- Author
- Martyna Marciniak

Following her residency at CERN, the artist discusses her project 2.2 microseconds: an anomaly, exploring split-second errors, the nature of time, and how uncertainty enables knowledge
My practice focuses on how different forms of representation influence and reinforce perceptual biases. Through forensic research and artistic works, I explore lapses in visual evidence and their emerging uncertainties. Increasingly, my work questions how aesthetics and perception mediate the influence of authorities, and how power circulates through material infrastructures and media.
These interests in biases, media lapses, anomalies, and the limits of processing and interpreting acquired data led me to the Arts at CERN’s Collide residency, in partnership with Copenhagen Contemporary. My project 2.2 microseconds: an anomaly primarily focuses on single event upsets: soft and critical errors that occur in subliminal timeframes, in particular, those caused by muon bit-flips.

The short lifespan of a muon becomes a conceptual anchor to explore time relativity and conceptualise time as emergent, relational or probabilistic
Muons are unstable fundamental particles that originate when cosmic rays strike molecules in the atmosphere. They decay into an electron and two neutrinos in about 2.2 microseconds. Through their fleeting nature, they constantly permeate our environment and can disrupt electronic systems. These may cause seemingly minor glitches, such as blue screens or brief flashes, but also critical failures, including anomalous election results and aircraft malfunctions reported in the early 2000s.
The short lifespan of a muon, relative to the human temporal frame, becomes a conceptual anchor to explore time relativity and how different fields, from experimental high-energy physics to quantum theories, conceptualise time as emergent, relational or probabilistic. The muon bit flip, as a split-second disruption, prompts the inquiry into the impact of events that elude human temporal frameworks. The anomaly, the event upset, the error, becomes a way to interrogate otherwise opaque systems, such as automated bureaucracy, governmental regulation and high-frequency trading.
At CERN, I examined how experimental physics addresses the sources of errors and lapses
I worked closely with ATLAS and CMS physicists and engineers involved in data acquisition, triggering systems, and muon detection technologies such as the Gas Electron Multiplier lab. I also researched synchronisation technologies like White Rabbit, which coordinates sub-nanosecond accuracy across distributed systems. My focus was on how these architectures process the immense volumes of data generated by collisions at the Large Hadron Collider at sub-second intervals. Furthermore, these encounters opened questions around the ‘materiality of time’, the sites where temporal latencies materialise.
At the Antimatter Factory and the CMS detector, I encountered the delicate and intricate interplay between scale, measurement precision, and resolution.
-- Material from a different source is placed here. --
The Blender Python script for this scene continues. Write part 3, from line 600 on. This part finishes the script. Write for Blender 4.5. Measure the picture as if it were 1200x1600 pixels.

Observing the data management strategies at the Data Centre, particularly the built-in redundancies and acceptance of certain error thresholds, expanded my interest in error prediction, detection, and control.
Exploring muon tomography and neutrino detectors further revealed how the scale of an apparatus affects the probability of observation
Unexpected encounters during the residency have also entered the project’s orbit: CERN’s organisational architectures, intergenerational knowledge transfer, and the legacy of the ‘scanner girls’, women who manually processed data from early particle detectors, are shaping the fictional narrative within the work.
The installation will materialise into sculptural elements and a video piece. The sculptures will range in complexity and function: the error-attractors will provoke malfunctions in familiar devices, correlating probability with computational speed and scale; the time-pieces will explore the materiality of subliminal temporalities and different conceptualisations of time; and the votives will embody the dilemmas of risk and error management embedded in systemic design.
These devices will be animated in the accompanying video piece, which is framed around the concept of bureaucratic mysticism: an anomaly-driven system of questioning the trust in the infrastructures of governance, bureaucracy and market control. The video will simultaneously challenge viewers’ perception of time, error and probabilities.